A private mortgage involves a sale, but a private mortgage is the loan associated with the sale, and not the sale itself. The sale of the property may not be particularly lucrative, but the loan certainly can be, especially with subprime loans that commercial lenders won’t touch.
also assume you understand that this scenario increases the likelihood that the seller is the one left holding the bag if the bad credit purchaser defaults.

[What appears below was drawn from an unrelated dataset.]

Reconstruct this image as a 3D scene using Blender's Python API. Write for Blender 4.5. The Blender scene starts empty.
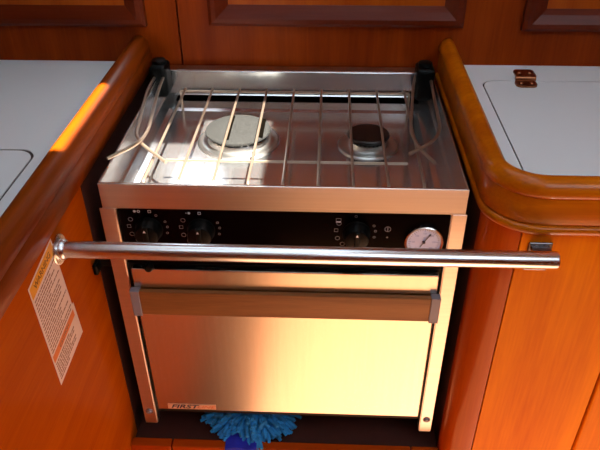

Buyer/borrower defaults, lender/seller forecloses and sells the property again. Seller isn’t holding the bag. Seller is holding the house.
Hog farm
You keep talking about a hog farm. Under my scheme, to avoid the higher non-occhpant tax on residential properties, you would have to rezone. I’ve never found anywhere that will allow you to rezone from residential to agricultural, so you’d have to go to commercial or industrial to avoid the residential tax hike, but the property taxes on commercial and industrial are considerably higher than residential, and both are currently declining in value. Out of the frying pan, into the fire.
Doubling property taxes doesn’t get you the result you want either. It just hurts the small owners, because property tax doesn’t care how many properties you own; it only cares about the property to which it’s attached. Large corporations don’t care about a doubled property tax, because they can just eat it and raise the rents
Tax rate isn’t just doubled. It’s statutorily increased so long as owner occupancy rate is below 85%. To keep their margins, they will need very high rental rates and very high occupancy rates, and those two are inversely correlated. The higher the rent, the more pressure they have to buy. Meanwhile, all these former landlords are looking for someone to put on a deed so they can save on their taxes.
Such a tax will decimate returns on institutional investors. They’ll jump ship quickly, throwing their dollars at the next highest return.
No, the investors who stay in the industry will turn to private lending, or convert their rental units to condos, which can be sold instead of rented.